Prohibited actions: 

  • One roll or one body pump that clearly propels the boat. - BASIC 4 
  • Repeatedly rolling the boat. - 42.2(b)(1) 
  • Repeated body pumps 

  • Gathering evidence: 

  • Is the competitor causing the boat to roll? 
  • Does a single roll or body pump clearly propel the boat? 
  • Is the roll or pump repeated (more than once)? 

---

I'm assuming the thinking is that most dinghies will bear away to a close reach several seconds before the start to accelerate, sheet in, and then heel to leeward a couple of seconds prior to the start to facilitate steering upwind. 
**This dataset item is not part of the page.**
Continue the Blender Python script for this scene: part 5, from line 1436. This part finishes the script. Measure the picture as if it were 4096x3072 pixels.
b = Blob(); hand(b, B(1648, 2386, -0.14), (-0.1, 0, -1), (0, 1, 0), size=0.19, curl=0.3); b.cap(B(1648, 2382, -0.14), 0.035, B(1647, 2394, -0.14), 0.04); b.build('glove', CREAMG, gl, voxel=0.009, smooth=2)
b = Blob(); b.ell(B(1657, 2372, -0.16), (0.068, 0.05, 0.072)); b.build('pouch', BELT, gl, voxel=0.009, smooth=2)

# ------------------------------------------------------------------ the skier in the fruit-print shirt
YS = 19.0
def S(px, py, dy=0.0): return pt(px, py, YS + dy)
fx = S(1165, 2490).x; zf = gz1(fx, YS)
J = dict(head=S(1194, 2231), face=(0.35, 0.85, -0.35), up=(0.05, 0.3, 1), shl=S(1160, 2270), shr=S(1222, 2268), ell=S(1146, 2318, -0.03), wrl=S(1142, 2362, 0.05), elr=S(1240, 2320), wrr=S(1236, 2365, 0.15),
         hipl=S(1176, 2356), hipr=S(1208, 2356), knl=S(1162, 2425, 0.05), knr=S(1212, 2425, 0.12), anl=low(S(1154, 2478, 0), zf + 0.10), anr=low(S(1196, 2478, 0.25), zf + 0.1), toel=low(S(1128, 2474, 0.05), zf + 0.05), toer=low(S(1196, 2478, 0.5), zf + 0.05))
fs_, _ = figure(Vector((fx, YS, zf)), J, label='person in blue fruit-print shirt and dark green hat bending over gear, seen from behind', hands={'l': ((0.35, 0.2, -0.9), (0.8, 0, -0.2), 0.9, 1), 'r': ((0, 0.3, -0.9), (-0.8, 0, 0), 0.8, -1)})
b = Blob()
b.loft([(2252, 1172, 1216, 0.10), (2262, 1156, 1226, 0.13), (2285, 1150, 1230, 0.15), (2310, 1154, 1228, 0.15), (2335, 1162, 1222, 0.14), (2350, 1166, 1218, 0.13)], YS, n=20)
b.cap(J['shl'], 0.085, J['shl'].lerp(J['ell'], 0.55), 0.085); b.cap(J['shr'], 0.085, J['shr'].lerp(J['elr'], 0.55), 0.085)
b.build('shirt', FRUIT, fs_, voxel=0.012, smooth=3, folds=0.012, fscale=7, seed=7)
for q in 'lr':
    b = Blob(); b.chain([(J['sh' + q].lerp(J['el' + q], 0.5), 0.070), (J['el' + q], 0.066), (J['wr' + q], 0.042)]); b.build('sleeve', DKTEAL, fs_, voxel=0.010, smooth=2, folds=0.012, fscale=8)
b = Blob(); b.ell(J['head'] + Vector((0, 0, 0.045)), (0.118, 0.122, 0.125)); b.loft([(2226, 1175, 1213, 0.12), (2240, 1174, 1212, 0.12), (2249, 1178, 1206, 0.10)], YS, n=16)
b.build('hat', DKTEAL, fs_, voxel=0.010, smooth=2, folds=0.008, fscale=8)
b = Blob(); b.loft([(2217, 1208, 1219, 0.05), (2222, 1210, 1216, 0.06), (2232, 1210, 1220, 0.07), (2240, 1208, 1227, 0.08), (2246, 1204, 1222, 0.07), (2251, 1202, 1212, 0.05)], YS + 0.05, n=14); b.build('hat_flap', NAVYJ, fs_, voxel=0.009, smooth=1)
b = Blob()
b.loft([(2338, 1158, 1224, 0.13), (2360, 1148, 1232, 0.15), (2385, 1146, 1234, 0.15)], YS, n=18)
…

My two cents, speaking as a Laser sailor:

  1. In really light air, 0-4 knots, a very aggressive rock -- big heel where the end of the boom is skimming the water, followed by a quick flatten over 2-3 seconds -- in a Laser will clearly propel the boat forward. I'd probably protest in that situation.
  2. In 0-4 knots, a moderate amount of heel (boom tip not in water) and a smooth flatten that occurs over a few seconds, is not something I'd protest over. It might be propelling the boat, but it's not clearly propelling the boat. 
  3. In 5-8 knots, a big heel will only make you slip to leeward, so it's not effective. You can only do a moderate heel (10-15 degrees) without slipping. In that case, flattening from 10-15 degrees doesn't clearly accelerate the boat. I wouldn't protest here.
  4. In 9 knots or more, skilled dinghy sailors don't heel to leeward more than a few degrees in practice.

To sum up, only case #1 is what I'd consider a rules violation. If I were a judge at a Laser regatta, I'd look for three things to happen to penalize someone for one roll at a start:

  • Wind of 0-4 knots.
  • Heeling boat such that end of the boom is close to the water, or touching.
  • Flattening the boat by temporarily hiking out and then quickly coming back in.
Created: 20-Jul-07 17:25
Rob Overton
Nationality: United States of America
Certifications:
  • National Judge
  • International Umpire
1
For what it's worth, the general practice for umpires and judges in college sailing in the US is to hang our hats on the basic rule 42, rule 42.2(b) and rule 42.3(a).  In a nutshell, if the heel to leeward and flattening doesn't propel the boat (doesn't break the basic rule) or can reasonably be interpreted as facilitating steering (42.3(a)) and isn't repeated (42.2(b)), it's OK.  In most cases, this comes down to the heel facilitating steering.  So we require that the boat must luff up when she is heeled -- a boat that heels, flattens, accelerates and then turns up breaks the rule.  According to World Sailing guidance, judges are supposed to determine whether the heel is commensurate with the turn, but in practice that's nearly impossible to do, and we simply require that the boat has to turn up while still heeled -- or, as actually happens, the crew sees they're about to break a rule, flattens the boat slowly and gracefully, and doesn't accelerate during the maneuver.